Green before their time: Atomic age horror movies
One of the first movies, the Edison Studio's Frankenstein, offers a pretty compelling argument for environmental responsibility. The main character, a mad scientist, rebels against the limits imposed upon him by God and attempts to transcend his limitations. In a vat of chemicals, he creates a monster that is fundamentally unnatural; it subsequently haunts him, killing his fiancee before he manages to destroy it.Horror movies are, by their very nature, incredibly conservative. In the vast majority of them, the monster is fundamentally unnatural, almost seeming like a walking crime against nature. While this tendency toward eco-responsibility has existed almost since the beginning, it massively increased in the 1950's. This was not accidental: as society realized the horrific potential of nuclear weapons, movies began to reflect the possibility that nature itself might rebel against these weapons. One of the first of these movies, Them! (1954), featured a nest of gigantic, mutated ants that wreaks havok upon a small New Mexico town. Two of the queen ants escape; while one is destroyed in the sewers of Los Angeles and the other is killed on an ocean freighter, the inevitable scientific expert ends the movie with the grim warning that the nuclear genie has been let out of the bottle, and more such monsters can be expected.
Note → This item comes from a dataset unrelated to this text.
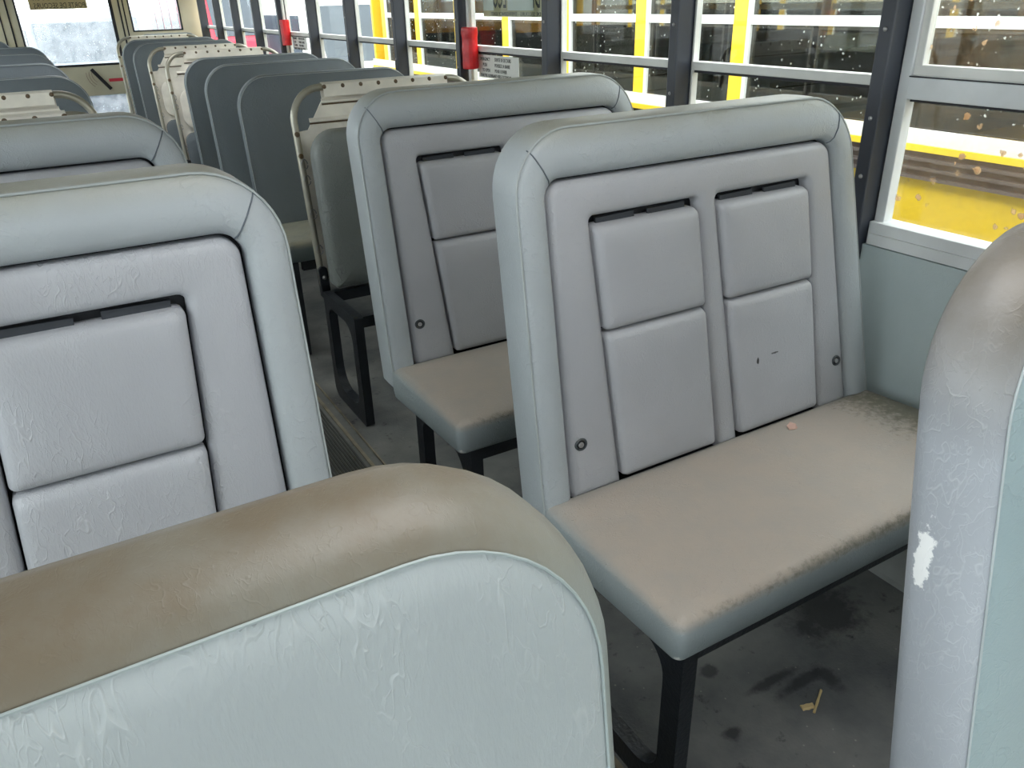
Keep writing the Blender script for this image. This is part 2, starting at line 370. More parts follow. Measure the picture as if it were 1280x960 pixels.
for side in (1, -1):
    for i in range(-6, 12):
        y = PY+i*PP
        if y < Y0+.1: continue
        xi = 1.775 if side > 0 else WL+.06; xo = 1.855 if side > 0 else WL-.02
        mb = MB(); mb.box(min(xi, xo), max(xi, xo), y, y+.04, .84, 1.70)
        o = obj('trim_%d' % ti, mb, POST, None, False, bevel=.004); ti += 1
        struct(o, ('black painted window post, %s from the camera on the right wall' % nm[i]) if side > 0 and i >= 0 else 'black painted post between side windows', 'window post')
        if not (side > 0 and i >= 0): o['group'] = 'posts out of view'
        if side > 0:
            for z in (.93, 1.06, 1.20, 1.40, 1.52):
                if i > 5: break
                mb = MB(); mb.lathe_x((1.775, y+.02, z), [(.0055, .001), (.0055, -.002), (.003, -.0045), (.001, -.005)], 10)
                obj('screw', mb, METAL, o)
# rear wall, cream, with the emergency door
RW = Y1
mb = MB()
for (x0, x1, z0, z1) in ((WL-.04, .045, 0, CEIL), (1.055, 1.13, 0, CEIL), (1.13, 1.625, 0, 1.255), (1.625, WX+.05, 0, CEIL), (1.13, 1.625, 1.72, CEIL), (.045, 1.055, 1.78, CEIL)):
    mb.box(x0, x1, RW, RW+.06, z0, z1)
wb = struct(obj('wall_back', mb, CREAMW, None, False), 'cream painted rear wall of the bus', 'wall')
for x in (1.085, -.02):
    mb = MB(); mb.box(x-.006, x+.006, RW-.006, RW, .3, CEIL); obj('black_seam', mb, RUBBER, wb, False)
d = sroot('door_1', (.55, RW+.01, 0), 'cream rear emergency door with large wet window and black handle bar', 'door')
def dbox(name, mat, x0, x1, z0, z1, y0=.0, y1=.04, par=None):
    mb = MB(); mb.box(x0-.55, x1-.55, y0, y1, z0, z1); return obj(name, mb, mat, par or d, False)
mb = MB()
for (x0, x1, z0, z1) in ((.06, .13, .05, 1.76), (.965, 1.04, .05, 1.76), (.13, .965, .67, .965), (.13, .965, .05, .25), (.13, .20, .25, .67), (.935, .965, .25, .67), (.13, .965, 1.70, 1.76)):
    mb.box(x0-.55, x1-.55, 0, .04, z0, z1)
obj('door_panel', mb, CREAMW, d, False)
mb = MB()
for (x0, x1, z0, z1) in ((.118, .135, .955, 1.71), (.955, .985, .955, 1.71), (.118, .985, .955, .975), (.045, .06, .05, 1.78), (1.04, 1.055, .05, 1.78)):
    mb.box(x0-.55, x1-.55, -.008, .02, z0, z1)
obj('rubber_gasket', mb, RUBBER, d, False)
dbox('upper_pane', GLASS_REAR, .13, .965, .965, 1.70, .018, .022)
dbox('lower_pane', GLASS_REAR, .20, .935, .25, .67, .018, .022)
dbox('red_stripe', REDP, .80, .955, .795, .825, -.003, .001)
mb = MB(); mb.loops([[(x-.55+s*.017*.81, yy, z+s*.017*.59) for x, z, s in ((.655, .925, -1), (.80, .725, -1), (.80, .725, 1), (.655, .925, 1))] for yy in (-.035, -.012)])
obj('handle', mb, RUBBER, d, False, bevel=.004)
for k, r in enumerate((.09, .115, .14)):
    mb = MB(); mb.tube([(.19+r*math.cos(math.radians(a))-.0, -.002, .87+r*math.sin(math.radians(a))) for a in range(-200+k*5, -120, 8)], .0018, 5)
    obj('arrow_arc', mb, plain('arc_ink', srgb(150, 110, 100), .6), d)
lab = dbox('emergency_sticker', TAN, .25, .76, 1.485, 1.64, .0160, .0168)
# the print faces outwards and shows backwards from inside
for k, (t, z) in enumerate((('PORTE DE SECOURS', 1.497), ('EMERGENCY DOOR', 1.567))):
    o = text_mesh('lettering', t, .066, INK, lab, (.195, .0152, z), (math.radians(90), 0, math.radians(180)), .76)
w = sroot('window_%d' % idx, (1.3775, RW+.02, 1.49), 'rear corner window right of the emergency door', 'window'); idx += 1
mb = MB(); mb.box(-.2475, .2475, 0, .004, -.235, .23); obj('pane', mb, GLASS_REAR, w, False)
mb = MB()
for (x0, x1, z0, z1) in ((-.2475, -.232, -.235, .23), (.232, .2475, -.235, .23), (-.2475, .2475, -.235, -.222)): mb.box(x0, x1, -.024, .01, z0, z1)
obj('rubber_gasket', mb, RUBBER, w, False)
# front of the bus (behind the camera): windscreen wall
mb = MB()
for (x0, x1, z0, z1) in ((WL-.04, WX+.05, 0, .75), (WL-.04, WL+.1, .75, CEIL), (WX-.1, WX+.05, .75, CEIL), (.46, .56, .75, CEIL), (WL-.04, WX+.05, 1.85, CEIL)):
    mb.box(x0, x1, Y0-.05, Y0, z0, z1)
struct(obj('wall_front', mb, WHITEP, None, False), 'front wall of the bus around the windscreen', 'wall')
w = sroot('window_%d' % idx, (.5, Y0-.03, 0), 'large front windscreen ahead of the seats', 'window')
for a, b_ in ((WL+.1-.5, .46-.5), (.56-.5, WX-.1-.5)):
    mb = MB(); mb.box(a, b_, 0, .004, .75, 1.85); obj('pane', mb, GLASS, w, False)

# ------------------------------------------------------------------ seats
def leg_frame(par, m, x, h=.455, yf=-.385, yr=-.03):
    def R(q, xx): return [(m*xx, a, b_) for a, b_ in q]
    n = 8
    out = rr(yf, yr, 0, h, (.012, .05, .012, .012), n); inn = rr(yf+.05, yr-.045, .06, h-.05, (.07, .09, .05, .07), n)
    mb = MB(); x0, x1 = x, x+.034
    mb.loops([R(out, x0), R(inn, x0), R(inn, x1), R(out, x1), R(out, x0)], False, False)
    obj('leg_frame', mb, LEGM, par, True, angle=30)
def under(par, m, x, W):
    mb = MB()
    xa, xb = sorted((m*(x+.034), m*(W-.01)))
    mb.box(xa, xb, -.385, -.355, .41, .452); mb.box(xa, xb, -.06, -.03, .41, .452)
    xa, xb = sorted((m*(W-.05), m*(W-.01))); mb.box(xa, xb, -.355, -.06, .41, .452)
    obj('seat_rail', mb, LEGM, par, False)
def cushion(par, m, W, mat, ca=.0):
    mb = MB(); L = []
    rings = [(.03, .452), (.006, .455), (0, .464), (-.004, .495), (-.001, .528), (.003, .540), (.011, .548), (.024, .552), (.05, .554), (.10, .556), (.17, .557)]
    for ins, z in rings:
        q = rr(ca+ins, W-ins, -.415+ins, .02-ins, [max(r-ins, .004) for r in (.022, .02, .02, .02)], 6)
        L.append([(m*x, yy, z+(-yy)*.05-.016+.006*math.sin(x*9+yy*5)*(1 if z > .53 else 0)) for x, yy in q])
    mb.loops(L)
    return obj('cushion', mb, mat, par, True, angle=60)
def restraint_seat(name, X, y0, m, label, wrinkle=False, dz=0):
    """seat whose back has a padded border, an inset panel and two fold-out flaps"""
    t = root(name, (X, y0, 0), label, 'bus seat', 'bus seats with fold-out harness panels')
    S = shear(m); W = .905; zt = 1.275; face = V_FACE_W if wrinkle else V_FACE
    # border
    def path(ins_x, ins_z, r, zb=.475):
        x0, x1, z1 = ins_x, W-ins_x*1.0, zt-ins_z
        P = []
        for k in range(8): P.append((x0, zb+(z1-r-zb)*k/8))
        for k in range(11): a = math.radians(180-9*k); P.append((x0+r+r*math.cos(a), z1-r+r*math.sin(a)))
        for k in range(1, 8): P.append((x0+r+(x1-x0-2*r)*k/8, z1))
        for k in range(11): a = math.radians(90-9*k); P.append((x1-r+r*math.cos(a), z1-r+r*math.sin(a)))
        for k in range(1, 9): P.append((x1, z1-r+(zb-z1+r)*k/8))
        return P
    O = path(0, 0, .125); I = path(.066, .094, .036)
    prof = [(.02, .094), (0, .086), (-.01, .05), (-.008, .020), (.03, .006), (.10, .0005), (.2, -.003), (.5, -.007), (.78, -.004), (.92, .004), (.985, .014), (1.0, .032), (.97, .045)]
    L = []
    for (ox, oz), (ix, iz) in zip(O, I):
        L.append([S(ox+(ix-ox)*s_, y_, oz+(iz-oz)*s_) for s_, y_ in prof])
    mb = MB(); mb.loops(L); bd = obj('border', mb, V_BORDER, t, True, angle=70)
    def on(i, s_, y_): ox, oz = O[i]; ix, iz = I[i]; return S(ox+(ix-ox)*s_, y_, oz+(iz-oz)*s_)
    mb = MB(); mb.tube([on(i, .02, .004) for i in range(len(O))], .0022, 6); obj('piping', mb, PIPE_L, bd)
    for i in (13, len(O)-14):
        mb = MB(); mb.tube([on(i, s_, y_) for s_, y_ in ((.0, .012), (.03, .0048), (.10, -.0008), (.2, -.0042), (.5, -.0082), (.78, -.0052), (.92, .0028), (.985, .012))], .0013, 5)
        obj('seam', mb, SEAM, bd)
    # rear shell and dark backing
    mb = MB(); pad(mb, .004, W-.004, .48, zt-.004, (.02, .02, .12, .12), [(.0, .05), (0, .085), (.012, .096), (.05, .10)], 8, S); obj('back_shell', mb, V_DARK, t, True)
    mb = MB(); pad(mb, .06, W-.06, .485, zt-.09, (.01,)*4, [(0, .048), (0, .036)], 2, S); obj('backing', mb, BLACK, t, False)
    # comb-shaped inset panel: top bar with three hanging strips
    gx0, gx1, gz = .071, W-.071, zt-.099
    oL, oR = (.160, .183), (.433, .432); pL, pR = (.482, .492), (.757, .737)
    zo = 1.103; zb = .525
    def comb(ins):
        i_ = ins; P = []
        def arc(cx, cz, r, a0, a1, n=6):
            for k in range(n+1): a = math.radians(a0+(a1-a0)*k/n); P.append((cx+r*math.cos(a), cz+r*math.sin(a)))
        P.append((gx0+i_, zb+i_))
        arc(gx0+.032, gz-.032, .032-i_*.9, 180, 90); arc(gx1-.032, gz-.032, .032-i_*.9, 90, 0)
        P.append((gx1-i_, zb+i_)); P.append((pR[1]+i_, zb+i_)); arc(pR[0]-.012, zo-.012, .012+i_, 0, 90, 4); arc(pL[0]+.012, zo-.012, .012+i_, 90, 180, 4)
        P.append((pL[1]-i_, zb+i_)); P.append((oR[1]+i_, zb+i_)); arc(oR[0]-.012, zo-.012, .012+i_, 0, 90, 4); arc(oL[0]+.012, zo-.012, .012+i_, 90, 180, 4)
        P.append((oL[1]-i_, zb+i_)); return P
    L = [[S(x, y_, z) for x, z in comb(i_)] for i_, y_ in ((0, .034), (0, .018), (.003, .010), (.009, .0055), (.017, .0035))]
    mb = MB(); mb.loops(L); obj('inset_panel', mb, face, t, True, angle=50)
    # flaps
    for (a, b_) in ((oL, oR), (pL, pR)):
        def flap(z0, z1, nm, x_in=.004):
            def fn(x, y_, z):
                f = (z-zb)/(zo-zb); xa = a[1]+(a[0]-a[1])*f+x_in; xb = b_[1]+(b_[0]-b_[1])*f-x_in
                bow = .004*math.sin(x*math.pi)*(1 if z > z0+.03 else .3)
                return S(xa+(xb-xa)*x, y_+bow*0, z)
            w_ = b_[0]-a[0]; L = []
            for ins, y_ in ((0, .034), (0, .012), (.003, .002), (.009, -.004), (.018, -.0065), (.04, -.008), (.07, -.009)):
                q = rr(ins/w_, 1-ins/w_, z0+ins, z1-ins, (.002,)*4, 1)
                q2 = []
                # round corners by hand: x is 0..1, z is metres
                for x, z in rr(0, w_, z0, z1, (.010, .010, .014, .014), 4):
                    cx, cz = w_/2, (z0+z1)/2
                    q2.append(((cx+(x-cx)*(1-2*ins/w_))/w_, cz+(z-cz)*(1-2*ins/(z1-z0))))
                L.append([fn(x, y_, z) for x, z in q2])
            mb = MB(); mb.loops(L); return obj(nm, mb, face, t, True, angle=60)
        flap(.872, 1.086, 'upper_flap'); flap(.538, .868, 'lower_flap')
        # webbing showing in the slot above the flap
        mb = MB(); w_ = b_[0]-a[0]
        for (p, q) in ((.08, .42), (.55, .9)):
            mb.loops([[S(a[0]+w_*u_, y_, z) for u_, z in ((p, 1.082), (q, 1.084), (q, 1.098), (p, 1.096))] for y_ in (.020, .026)])
        obj('harness_strap', mb, plain('strap_grey', srgb(50, 54, 60), .8), t, False)
    for bx_, bz in ((.095, .646), (W-.098, .643)):
        mb = MB(); mb.lathe_y((bx_, .004, bz), [(.0145, .003), (.0140, -.001), (.0118, -.003), (.0098, -.002), (.009, .001)], 24); mb.map(S); bt = obj('bolt_rosette', mb, DKMET, t)
        mb = MB(); mb.lathe_y((bx_, .004, bz), [(.0094, -.0005), (.0092, -.001), (.003, -.0008)], 20); mb.map(S); obj('rosette_well', mb, BLACK, bt)
        mb = MB(); mb.lathe_y((bx_-.001, .003, bz), [(.006, .001), (.006, -.002), (.004, -.003), (.0015, -.002)], 16); mb.map(S); obj('bolt_head', mb, METAL, bt)
    cushion(t, m, 1.02, V_CUSH); leg_frame(t, m, .045); under(t, m, .045, 1.02)
    return t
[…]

As with any good idea, Them! had many imitators, notably Beginning of the End (1957), which featured giant grasshoppers and The Wasp Woman (1959), in which a woman is transformed after using cosmetics that were made with wasp jelly. This subgenre mutated out of nuclear horror and into eco-horror in the 1970's with movies like Bug (1975), which features giant, fire-starting cockroaches; Kingdom of the Spiders (1977), which is pretty obvious; and Frogs (1972), which features evil frogs that are trying to kill a young Sam Elliott.
At the same time, other films that were less explicit in their atomic linkage, but no less cautionary. For example, Invasion of the Body Snatchers (1956) featured giant foaming watermelon "pods" that replaced people with perfect, unemotional copies. While the monsters were an alien force, it's notable that the pods grew in fields, where they often transformed their victims. Most of the pundits of the day noted that the film was a thinly-veiled attack on McCarthyism, but it's hard to miss the distrust of nature that underlies much of the movie. Considering the fact that this period marks the real beginning of suburban tract housing, it's easy to imagine a nascent eco-consciousness creeping around in the psyches of the producers!
Of course, as the only victims of an actual atomic attack, Japan got into the act as well. Movies like Godzilla (1954), Mothra (1961), and Rodan (1956) certainly demonstrated a fear of the mutating power of nuclear radiation, but the contemplative, elegiac Attack of the Mushroom People (1963) offers a more powerful lesson. Basically an updated version of Homer's Lotus Eaters, the movie features a group of pleasure boaters who end up shipwrecked on a deserted island. As they begin to starve, one after another of them starts eating a strange mushroom that grows on the island. This, of course, has terrible effects. While this film has been relegated to late-night television and creature-feature style programs, it resounds with a very powerful environmentalist message.
In Danse Macabre, Stephen King explores the way that cultural fears leach their way out through horror films. Sometimes this process is deliberate, but it usually is more subtle and accidental. While many people would argue that ecological consciousness is a post 1970's phenomenon, atomic-age horror films seem to demonstrate that, on some level, the moviegoers of the 1950's and 1960's realized that mankind's abuse of the planet was bound to have terrible consequences!